Do you feel sorry for me now? Don’t be! Despite the overprotection, I was wicked! I carried around a Chinese riddle booklet and would quiz adults I met. When they can’t answer it, I ragebaited them hard, “you can’t even solve a kid riddle”. I had the best grades but was the only kid disruptive enough to be asked to step outside the classroom. Peeking through the warped windows, I kept making silly faces at my friends. I read a lot of Wuxia Novels and seriously believed that superpowers could be obtained through proper breathing.
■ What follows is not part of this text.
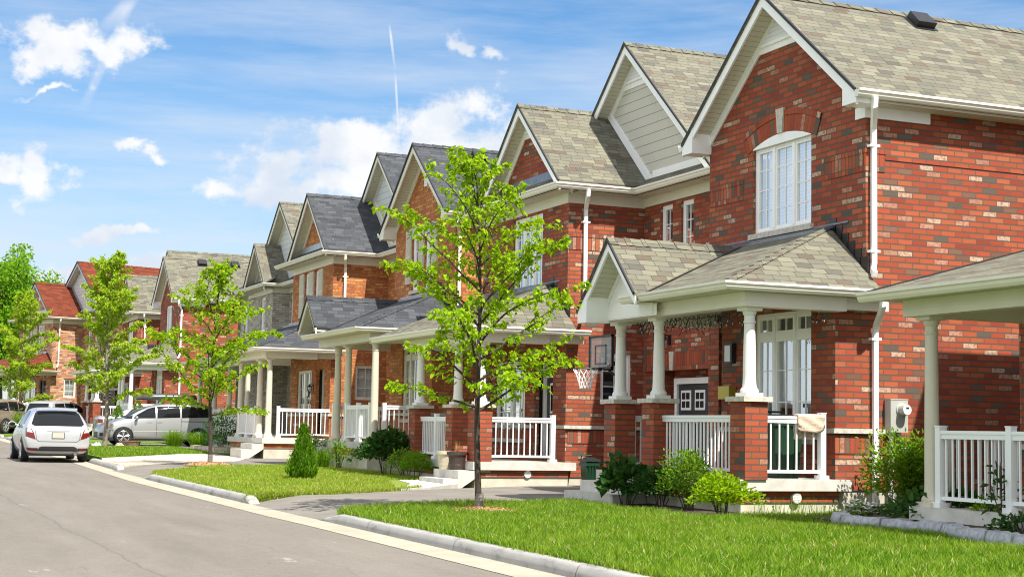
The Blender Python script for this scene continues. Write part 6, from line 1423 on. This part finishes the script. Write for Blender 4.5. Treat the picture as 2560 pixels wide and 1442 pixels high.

Once, my school hosted a storytelling competition. We were supposed to prepare a story to deliver in class, the winner of each class tells it in front of the whole school. I forgot to prepare. My greatest improvisation ensued: In my story, I would fall into a pig pen and get out of it bullfighter style. I got to the school competition by unanimous vote. That day, I danced like a bullfighter with my dad’s red windbreaker as I delivered the story crisply. In that sauce red auditorium, I caught my crush’s gaze somewhere from the upper left corner as my friends were keeling over with laughter a few rows down. She was sitting at the edge of her seat, staring at me brightly. So I peacocked.
For my mischief, my mother sent me to military training for a summer, much to my grandmother’s objection. At the camp, everyone had to memorize the entirety of San Zi Jing, a Confucian classic. I still caused trouble and subjected my dorm of eight-year-olds to hold planks for an hour during post-lunch nap time. I came back from the camp propagandized and enlightened. I only walked in military steps around the house for a few months and begged my grandmother to let me wash her feet, citing Confucian ideals.
But my mischief went on. All the adults talked about was money and houses. I was so bored of it, and I decided their time could be better spent admiring my riddles. From reading a crap ton—I stayed up until 4am some nights to read and even wrote some Wuxia chapters with a flashlight under the blanket—I smuggled in a serious vocabulary that I would use to terrorize the adults. For the Chinese language, this means you know a lot of four-word idioms. Everyone knows a few hundred idioms and poetry stanzas from Chinese classes, but they don’t use them much in the vernacular. Instead of saying something is shocking, you could say that something “splits the stone and startles the heavens” via the idiom 石破天惊. I dragged adults into unskippable games of connect-the-idioms: I say an idiom, you say an idiom whose first letter starts with my last, and so on.
I never beat the taxi drivers though. Not even when I am all grown. Last year when I visited, I played it with a taxi driver. Soon enough, he started skipping my turns, riffing off of his idioms, then barrelling into poetry lines and pop song lyrics, all while navigating busy Shanghai streets under the downpour.